The Court of Appeal has dealt a blow to local listed company Luxury Living Technologies in a judgement delivered earlier this week where it threw out its “irrelevant” arguments to be considered for a major public contract.
The decision comes despite the company's claim that the public stands to save around €1 million if its bid were to be accepted.
The case revolves around a public tender issued by the Regulator for Energy and Water Services on behalf of the Ministry for the Environment, Energy and Enterprise whereby it would provide financial support for electricity generated from new renewable energy installations by the private sector.
The total tender allowed for multiple winners, since the total capacity for which state support would be provided was 19,000kW – with the possibility that it would take more than one installation to generate that total.
In fact, no bidder presented an offer for a capacity of over 10,000kW, so more than one bidder was finally awarded the tender.
Luxury Living Technologies submitted multiple bids for installations with capacities between 1,380kW and 7,000kW.
However, at least one of these bids, concerning a 26,000sqm site in Mqabba, was disqualified because the Planning Authority had not yet issued a screening letter, but only an acknowledgement that a screening application had been submitted.
The company pointed out that the size of the site led to delays in the PA’s issuance of the necessary documentation, which stretched on for months.

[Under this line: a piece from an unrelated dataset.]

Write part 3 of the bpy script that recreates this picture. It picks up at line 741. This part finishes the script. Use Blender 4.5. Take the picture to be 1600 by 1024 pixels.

Moreover, Luxury Living Technologies argued that the contracting authority had unilaterally extended the validity period (of 90 days) of the bids when it finally awarded the contracts after that time had passed.
The same arguments were made before the Public Contracts Review Board, but after being rejected in that forum, Luxury Living Technologies took the case to the Court of Appeal.
Presided by Chief Justice Mark Chetcuti, Judge Giannino Caruana Demajo and Judge Anthony Ellul, the Court of Appeal rubbished the case, criticising the “contradictory and inconsistent” behaviour of the appellant and its “irrelevant” arguments.
Regarding the screening letter, it said that a letter of acknowledgement is “obviously not the same” as a screening letter, and the competence to decide whether the content of the former provides any certainty as to the issuance of the latter is entirely outside the adjudication board’s competence.
It also made it clear that the 90-day validity period of the bids is binding on the bidders, which must provide that product or service at that price if contracted within that period, but can otherwise refuse – making no obligations on the contracting authority to conclude the procedure within that timeframe.
The decision piles further stress on Luxury Living Technologies, which was earlier this year served with a garnishee order for an unknown amount, while for the financial year ending 30th June 2023, it posted revenues that were less than a third of what it projected.
At the time, it attributed the discrepancy to “commercial sales of photovoltaic systems which did not materialise due to issues faced with bureaucracy within local regulators.”